Because if you are, that bidet presages a very fine career indeed. (And a very hot former grad student/wife.)

miltonista said...

Good god, all I meant was to evoke the assiness/shittiness of my dissertation (although I strangely didn't feel like likening it to a toilet--do I find my dissertation cleansing?). I have no idea what the story is, but you'll have to tell me at some point.

Doctor Cleveland said...

I think we all need the story now. Flavia, launch your e-mail.

St. Eph said...

I like this game very much. My dissertation is the office chair I use while working on it. It's not at all the kind of chair I thought I'd have in my office (which isn't an office at all, but my dining room), and it took me a while to figure out that using it is much more comfortable than trying to use a regular dining room chair. It's not pretty, but it's comfortable--I'm happier not looking at it, and if I can just get my ass into it, I know I'll be happier that day. But it's allllllll the way over in the dining room, and the couch is just right here.

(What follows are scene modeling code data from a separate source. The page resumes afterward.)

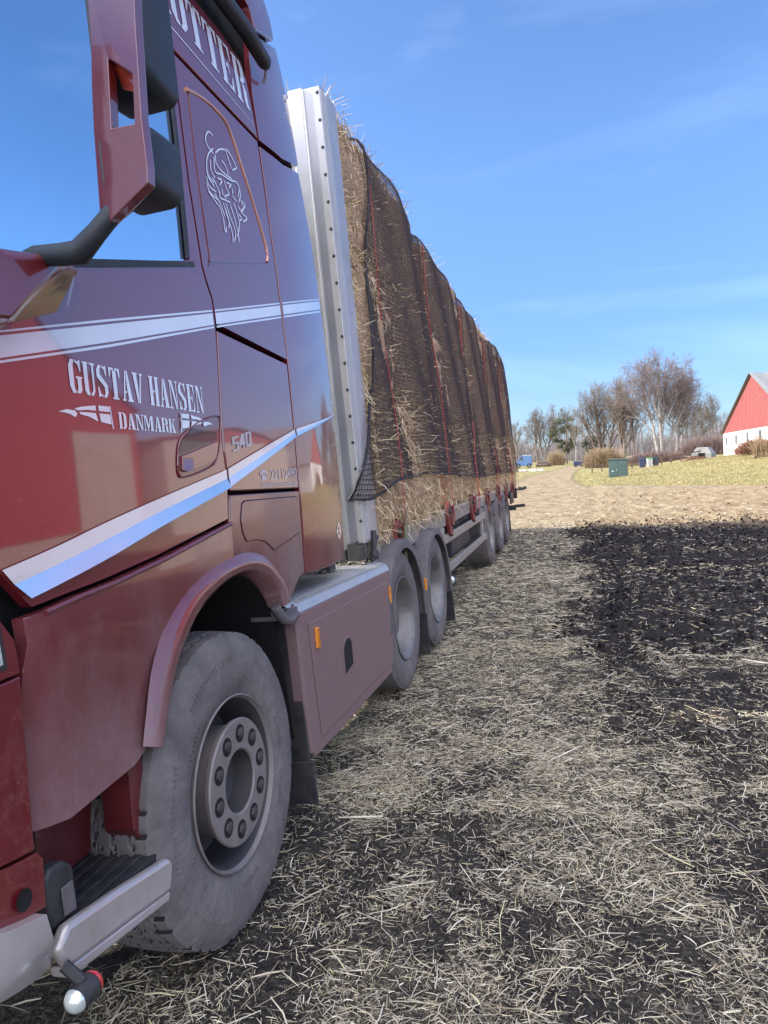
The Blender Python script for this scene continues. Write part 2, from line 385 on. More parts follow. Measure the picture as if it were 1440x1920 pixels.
# --- stencil lettering
def R4(a, b, c, d): return [(a, b), (c, b), (c, d), (a, d)]
def mirv(ps): return [[(x, 1-y) for x, y in p] for p in ps]
STEM = [R4(.04, .05, .23, .95), R4(0, 0, .27, .055), R4(0, .945, .27, 1)]
GLY = {
'G': [[(0,.2),(0,.8),(.12,1),(.28,1),(.28,.93),(.22,.85),(.22,.15),(.28,.07),(.28,0),(.12,0)], [(.33,1),(.45,.95),(.54,1),(.58,1),(.58,.66),(.53,.66),(.46,.87),(.33,.93)], [(.33,0),(.5,.02),(.58,.1),(.58,.45),(.63,.45),(.63,.51),(.32,.51),(.32,.45),(.39,.45),(.39,.12),(.33,.07)]],
'U': [[(0,1),(.28,1),(.28,.94),(.24,.94),(.24,.15),(.29,.06),(.29,0),(.14,0),(.04,.12),(.04,.94),(0,.94)], [(.36,1),(.62,1),(.62,.94),(.56,.94),(.56,.15),(.45,0),(.34,0),(.34,.06),(.42,.12),(.46,.2),(.46,.94),(.36,.94)]],
'S': [[(.27,1),(.15,1),(.02,.85),(.02,.62),(.4,.33),(.4,.13),(.33,.07),(.33,0),(.45,0),(.58,.15),(.58,.4),(.2,.7),(.2,.88),(.27,.93)], [(.32,1),(.43,.96),(.5,1),(.54,1),(.54,.7),(.49,.7),(.43,.88),(.32,.93)], [(.28,0),(.17,.04),(.08,0),(.04,0),(.04,.32),(.09,.32),(.16,.12),(.28,.07)]],
'T': [R4(.2,.05,.41,.92), R4(.13,0,.48,.055), [(0,1),(.27,1),(.27,.93),(.12,.93),(.05,.7),(0,.7)], [(.34,1),(.61,1),(.61,.7),(.56,.7),(.49,.93),(.34,.93)]],
'A': [[(0,0),(.2,0),(.2,.06),(.14,.06),(.28,.78),(.28,1),(.23,1),(.06,.06),(0,.06)], [(.31,1),(.39,1),(.59,.06),(.64,.06),(.64,0),(.32,0),(.32,.06),(.37,.06),(.31,.42)], R4(.18,.26,.28,.33)],
'H': STEM+[[(x+.36, y) for x, y in p] for p in STEM]+[R4(.24,.46,.30,.54), R4(.34,.46,.39,.54)],
'N': [R4(.07,.05,.13,.95), R4(0,0,.22,.055), [(.0,1),(.25,1),(.5,.25),(.5,0),(.45,0),(.15,.85),(.05,.945),(0,.945)], R4(.52,.0,.57,.95), R4(.44,.945,.64,1)],
'E': STEM+[[(.31,1),(.56,1),(.56,.68),(.52,.68),(.45,.93),(.31,.93)], [(.31,0),(.56,0),(.56,.32),(.52,.32),(.45,.07),(.31,.07)], R4(.27,.46,.38,.54), R4(.39,.36,.43,.64)],
'D': STEM+[[(.31,1),(.45,1),(.6,.85),(.6,.15),(.45,0),(.31,0),(.31,.06),(.38,.12),(.40,.2),(.40,.8),(.38,.88),(.31,.94)]],
'M': [R4(.06,.05,.12,.95), R4(0,0,.2,.055), [(0,1),(.24,1),(.43,.3),(.38,0),(.34,0),(.14,.9),(0,.945)], [(.62,1),(.60,.9),(.46,.2),(.43,.42),(.56,.96)], R4(.60,.05,.80,1), R4(.55,0,.85,.055)],
'R': STEM+[[(.31,1),(.45,1),(.58,.88),(.58,.62),(.48,.52),(.31,.5),(.31,.56),(.38,.6),(.38,.88),(.31,.94)], [(.36,.48),(.5,.48),(.58,.38),(.58,.1),(.64,.05),(.64,0),(.48,0),(.40,.1),(.40,.38)]],
'K': STEM+[R4(.38,.945,.62,1), [(.46,.94),(.53,.94),(.31,.50),(.28,.56)], [(.36,.56),(.42,.68),(.60,.06),(.65,.06),(.65,0),(.36,0),(.36,.06),(.40,.06),(.32,.44)]],
'O': [[(.28,1),(.14,1),(.01,.82),(.01,.18),(.14,0),(.28,0),(.28,.07),(.21,.14),(.21,.86),(.28,.93)], [(.33,1),(.47,1),(.60,.82),(.60,.18),(.47,0),(.33,0),(.33,.07),(.40,.14),(.40,.86),(.33,.93)]],
}
GLY['V'] = [[(.64-x, 1-y) for x, y in p] for p in GLY['A'][:2]]
ADV = {'M': .93, 'H': .70, 'A': .68, 'V': .66}
def word(txt, y0, y1, fz0, fz1, off=.0016, gap=.40):   # fz0/fz1(y): bottom and top lines
    xs = []; x = 0
    for ch in txt:
        if ch == ' ': x += gap; continue
        xs.append((ch, x)); x += ADV.get(ch, .69)
    W = x-.05; mb = MB()
    for ch, cx in xs:
        for poly in GLY[ch]:
            vs = []
            for px, py in poly:
                y = y0+(y1-y0)*(px+cx)/W; z = fz0(y)+(fz1(y)-fz0(y))*py; vs.append((S(y, z)+off, y, z))
            mb.add(vs, [tuple(range(len(vs)))])
    return mb
def lin(ya, za, yb, zb): return lambda y: za+(zb-za)*(y-ya)/(yb-ya)
TR.sub(door, 'lettering', word('GUSTAV HANSEN', 1.618, 2.318, lin(1.61, 1.868, 2.31, 1.855), lin(1.62, 1.957, 2.33, 1.948)), M['decal'], 0, label='white stencil name lettering on the door')
TR.sub(door, 'lettering', word('DANMARK', 1.812, 2.115, lin(1.8, 1.781, 2.12, 1.779), lin(1.8, 1.829, 2.12, 1.823)), M['decal'], 0, label='white DANMARK lettering below the name')
FLAG = [[(1.624, 1.826), (1.656, 1.833), (1.713, 1.84), (1.713, 1.826), (1.678, 1.826), (1.638, 1.822)], [(1.642, 1.818), (1.677, 1.819), (1.711, 1.819), (1.719, 1.796), (1.681, 1.808), (1.647, 1.812)], [(1.725, 1.841), (1.773, 1.841), (1.774, 1.826), (1.725, 1.826)], [(1.726, 1.819), (1.774, 1.819), (1.777, 1.791), (1.73, 1.796)], [(1.562, 1.814), (1.594, 1.822), (1.626, 1.821), (1.635, 1.813), (1.626, 1.803), (1.603, 1.811), (1.577, 1.814)], [(1.775, 1.843), (1.779, 1.843), (1.785, 1.778), (1.78, 1.779)]]
def polys(P, off=.0016, mir=None):
    mb = MB()
    for p in P:
        q = [((mir-y) if mir else y, z) for y, z in p]; mb.add([(S(y, z)+off, y, z) for y, z in q], [tuple(range(len(q)))])
    return mb
TR.sub(door, 'flag_emblem', polys(FLAG), M['decal'], 0)
TR.sub(door, 'flag_emblem', polys([[(y, z+.004) for y, z in p] for p in FLAG], .0045, 1.785+2.145), M['decal'], 0)
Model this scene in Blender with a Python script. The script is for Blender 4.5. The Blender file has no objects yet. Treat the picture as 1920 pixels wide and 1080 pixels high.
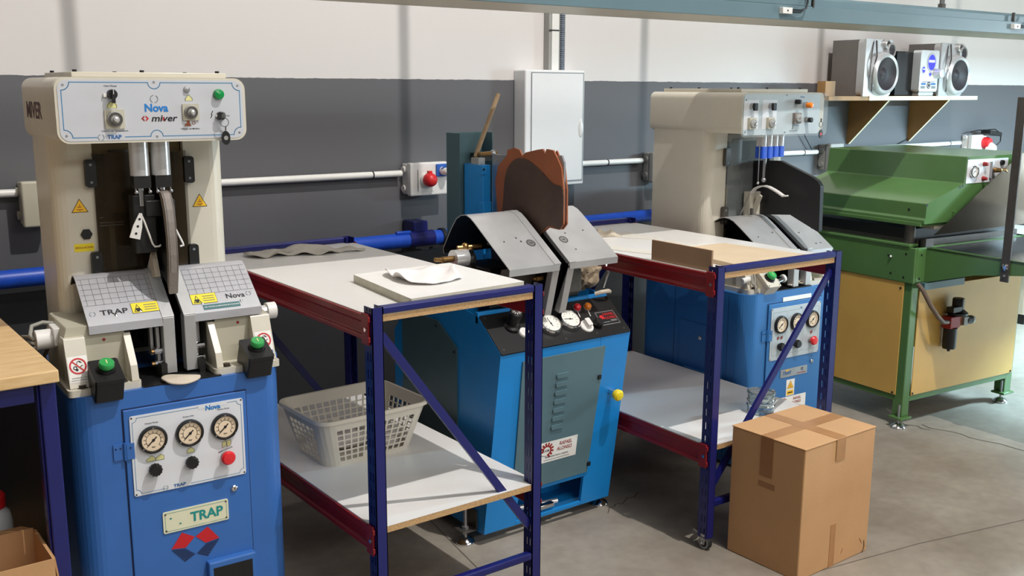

This is an improvement, though, as it used to be the fancy briefcase I bought on sale (but still for too much money) used for a week, and stuffed into the closet because it barely held anything and fit weird on my shoulder.

Ink said...

Ooh, what a great metaphor! Love all of your answers. Ok...the book I just finished working on was a couch with unruly giant springs that sproinged into your skin suddenly and without warning.

The chapter I'm working on now is a door that no longer fits into the frame correctly so keeps swinging shut without warning. Oh, and if you wrench it open, it will scrape your foot viciously.